King Decemberist Colin Meloy's love for the heydays of British folk-rock has always served as the foundation on which he builds his crafty, idiosyncratic chamber pop, but on Hazards of Love he's taken that bedrock and built his own version of Stonehenge.
A 17-song suite (think one continuous song with track ID's peppered throughout for sanity's sake) about a girl named Margaret, shapeshifters, forest queens, and fairytale treachery, Hazards of Love is ambitious, pretentious, obtuse, often impenetrable, and altogether pretty great.
Harking back to the late-'60s/early-'70s offerings from bands like Pentangle, Horslips, ELP, Steeleye Span, and the Incredible String Band, it makes no apologies for its nerdy, prog rock musicality, and convoluted narrative.
Meloy, who often cites Shirley Collins, Nic Jones, and Anne Briggs as influences -- Hazards is named after a Briggs' EP which featured no such song -- must have had a vast hard rock/power metal collection to draw from as well, as one can glean melodic cues and structures from Iron Maiden and Rush as easily as they can Fairport Convention and Jethro Tull.
On a record with no obvious single (the first instance of the title track comes the closest), it's the album as a whole that needs to engage, and for the most part, the Decemberists have succeeded.
The inclusion of guest vocalists Becky Stark (Lavender Diamond) and Shara Worden (My Brightest Diamond), who bring some Little Queen-era Heart to the table, as well as bit parts from Jim James (My Morning Jacket), Rebecca Gates (Spinanes), and Robyn Hitchcock help keep the focus off Meloy's affected vocals, but it's the music that drives this beast into the forest.

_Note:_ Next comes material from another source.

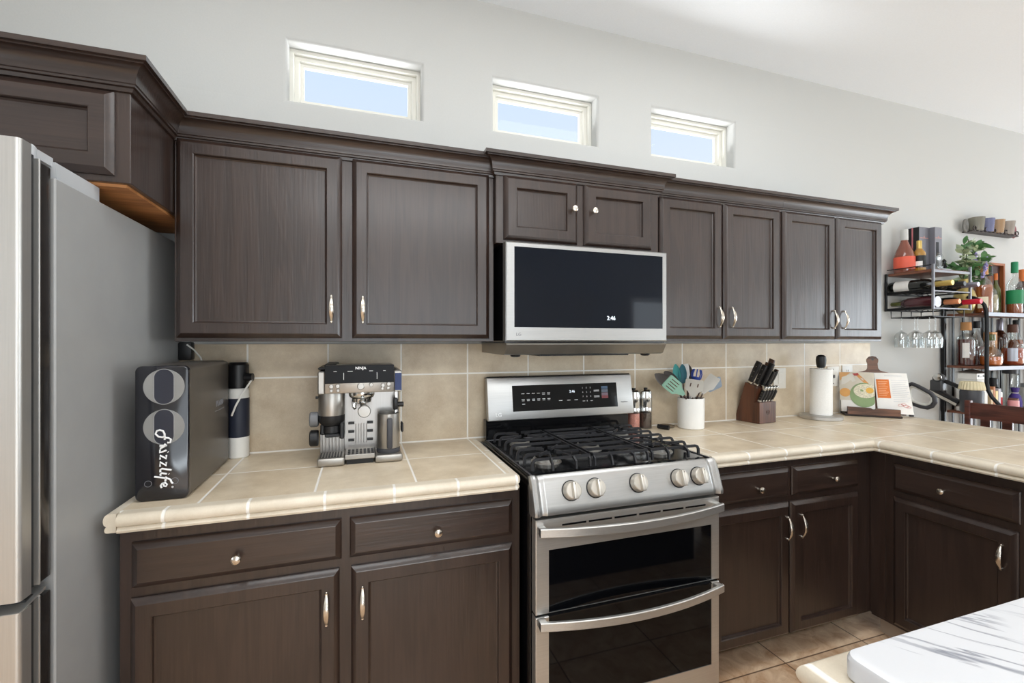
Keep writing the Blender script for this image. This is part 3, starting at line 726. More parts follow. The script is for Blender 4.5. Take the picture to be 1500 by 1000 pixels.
strokes = [[(515, 140), (490, 160), (440, 150), (405, 115), (420, 80), (455, 70), (495, 85), (512, 120), (515, 190)], [(512, 165), (560, 172), (590, 190), (580, 230), (548, 225)],
           [(455, 262), (535, 262)], [(510, 240), (535, 262), (490, 280), (460, 292)], [(460, 305), (455, 340), (500, 330), (535, 318)], [(553, 338), (559, 342)],
           [(535, 375), (535, 418), (460, 375), (460, 422)], [(535, 460), (535, 502), (460, 455), (460, 508)], [(597, 560), (480, 535), (462, 548), (462, 575)],
           [(540, 602), (478, 588), (464, 600), (466, 618)], [(562, 603), (566, 608)], [(390, 625), (470, 640), (545, 655), (582, 672), (600, 712), (615, 722)], [(530, 635), (522, 690)],
           [(500, 705), (505, 745), (530, 750), (542, 728), (522, 706), (485, 714), (465, 738), (478, 765)]]
mb = MB()
for s in strokes:
    mb.tube([(-.531+(180+a/8.333-241.5)*.00166, -.5448, 1.245+(620+b/8.333-565.5)*-.00198) for a, b in s], .0025, 6)
mb.tube([(-.531+(180+(608+9*math.cos(k))/8.333-241.5)*.00166, -.5445, 1.245+(620+(765+9*math.sin(k))/8.333-565.5)*-.00198) for k in [2*PI*j/10 for j in range(10)]], .0007, 6, True)
t.part('lettering', mb, LETTER, fp)
for cx, cz in ((-.571, .969), (-.507, .972)):
    t.part('touch_icon', MB().tube([(cx+.0085*math.cos(a), -.5424, cz+.0085*math.sin(a)) for a in [2*PI*j/20 for j in range(20)]], .0006, 6, True), GREYLETTER, fp)
SIDE = Matrix(((0, 0, 1, 0), (1, 0, 0, 0), (0, 1, 0, 0), (0, 0, 0, 1)))      # text plane -> faces +X
text_part(t, 'PD600', .030, -.4734, -.235, 1.155, GREYLETTER, None, SIDE)
t.part('side_marks', MBox(-.4742, -.4734, -.285, -.18, 1.131, 1.133), GREYLETTER)

t = Thing('canister', 'white canister with black cap behind the water filter', 'canister', (-.455, -.075, CT))
t.part('body', MB().lathe([(.034, CT), (.037, CT+.004), (.037, 1.175), (.034, 1.186), (.030, 1.190)], (-.456, -.052, 0), 28), WHITEPL)
t.part('label_sheet', MB().lathe([(.0374, 1.00), (.0376, 1.001), (.0376, 1.150), (.0374, 1.151)], (-.456, -.052, 0), 28), mat('navy_label', (38, 42, 56), .5), text='dark printed label')
t.part('cap', MB().lathe([(.035, 1.190), (.036, 1.20), (.036, 1.28), (.030, 1.290), (.001, 1.291)], (-.456, -.052, 0), 28), BLKPLASTIC)
t.part('spout', MB().tube([(-.43, -.07, 1.232), (-.402, -.075, 1.232)], .016, 12), BLKPLASTIC)
mb = MB().tube([(-.405, -.08, 1.222), (-.43, -.12, 1.17), (-.448, -.13, 1.13), (-.466, -.11, 1.09)], .0035, 8)
t.part('tube', mb, WHITEPL)
t = Thing('power_plug', 'black plug with white cable on tiles behind the water filter', 'plug', (-.62, -.02, 1.33))
t.part('plug_body', MBox(-.66, -.615, -.05, -.012, 1.30, 1.370, .006, 2), BLKPLASTIC)
t.part('cable', MB().tube([(-.63, -.05, 1.36), (-.605, -.055, 1.34), (-.585, -.05, 1.31), (-.57, -.045, 1.25), (-.565, -.04, 1.1), (-.56, -.04, .925)], .003, 8), WHITEPL)

# espresso machine
t = Thing('espresso_machine', 'stainless steel espresso machine with grinder on the left counter', 'coffee machine', (0, -.17, CT))
z0 = CT
t.part('body', MB().box(-.146, .146, -.20, -.035, z0+.004, 1.262, .008, 2).box(-.145, .135, -.27, -.19, 1.19, 1.266, .004, 1), BLKPLASTIC)
t.part('back_plate', MBox(-.060, .142, -.205, -.199, z0+.02, 1.19), PLATE)
hd = t.part('control_head', MB().box(-.124, .120, -.314, -.20, 1.182, 1.285, .004, 2), SATIN)
dp = t.part('display', MBox(-.1235, .1195, -.3165, -.3138, 1.2185, 1.2845, .001, 1), MATTEBLACK, hd)
text_part(t, 'NINJA', .014, 0, -.3169, 1.2735, LETTER, dp, bold=.0003)
mk = MB()
for a, b in ((-.094, .011), (-.046, .018), (.030, .013), (.080, .009)): mk.box(a, a+b, -.3171, -.3162, 1.262, 1.2635)
for a in (-.060, .057): mk.box(a, a+.0014, -.3171, -.3162, 1.232, 1.257)
t.part('panel_marks', mk, LETTER, dp)
for bx, bz, br in ((-.102, 1.208, .008), (-.080, 1.209, .008), (-.102, 1.193, .006), (-.079, 1.193, .006), (0, 1.2055, .013), (.037, 1.211, .0075), (.079, 1.208, .008), (.100, 1.212, .008), (.077, 1.196, .006), (.098, 1.197, .006)):
    t.part('button', MB().lathe([(br, 0), (br, .004), (br*.8, .006), (.0005, .0062)], (0, 0, 0), 18, Matrix.Translation((bx, -.3138, bz)) @ FRONT), SATIN, hd)
t.part('side_panel', MB().box(.1205, .150, -.30, -.05, 1.18, 1.262, .004, 1), SATIN)
t.part('spec_sticker', MBox(.124, .148, -.3015, -.2998, 1.186, 1.252), mat('navy_sticker', (40, 54, 96), .5), text='blue specification sticker')
t.part('hopper_lid', MB().box(-.150, -.06, -.28, -.06, 1.2665, 1.276, .004, 1).box(-.128, -.085, -.27, -.07, 1.2765, 1.288, .004, 1), BLKPLASTIC)
t.part('grinder_column', MB().box(-.149, -.1245, -.300, -.20, 1.178, 1.262, .004, 1), SATIN)
gc = (-.104, -.255)
t.part('grinder_body', MB().lathe([(.046, 1.098), (.0465, 1.10), (.0465, 1.18), (.046, 1.182)], gc+(0,), 32), SATIN)
t.part('grinder_chute', MB().lathe([(.034, 1.060), (.044, 1.072), (.047, 1.078), (.047, 1.0975)], gc+(0,), 32), BLKPLASTIC)
t.part('portafilter_cradle', MB().box(-.142, -.124, -.275, -.20, 1.025, 1.065, .004, 1).box(-.075, -.058, -.285, -.20, 1.01, 1.072, .004, 1).lathe([(.030, 1.028), (.034, 1.034), (.034, 1.058), (.030, 1.06)], gc+(0,), 24).box(-.125, -.075, -.29, -.22, 1.018, 1.03, .003, 1), BLKPLASTIC)
rib = MB()
rib.box(-.147, -.060, -.226, -.199, z0+.03, 1.03, .002, 1)
for k in range(7): rib.tube([(-.139+k*.012, -.227, .955), (-.139+k*.012, -.227, 1.020)], .0026, 8)
for k in range(5): rib.tube([(-.018+k*.010, -.206, .975), (-.018+k*.010, -.206, 1.05)], .0022, 8)
t.part('ribbed_plate', rib, PLATE)
t.part('group_head', MB().lathe([(.036, 1.157), (.042, 1.160), (.046, 1.166), (.047, 1.176), (.047, 1.183)], (.004, -.258, 0), 32), CHROME)
pf = t.part('portafilter', MB().lathe([(.020, 1.136), (.034, 1.142), (.036, 1.1565)], (.004, -.258, 0), 28).tube([(.004, -.28, 1.148), (.008, -.315, 1.140), (.012, -.345, 1.124)], [.013, .011, .012], 12), CHROME)
t.part('spout', MB().tube([(-.022, -.258, 1.15), (-.024, -.265, 1.125), (-.02, -.27, 1.118)], [.010, .008, .006], 10), CHROME, pf)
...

Producer Tucker Martine has beefed up the band's sound even more than he did with Christopher Walla on 2006's Crane Wife, channeling more reverb into the acoustics and a whole lot more brimstone into the electrics, resulting in what is easily the band's best sounding record to date.
Hazards of Love won't convert anybody who already wrote the band off as overly precious bookworms with a Morrissey/Victorian ghost story fetish, but fans who have dutifully followed the Decemberists since their 2002 debut get to take home bragging rights this time around.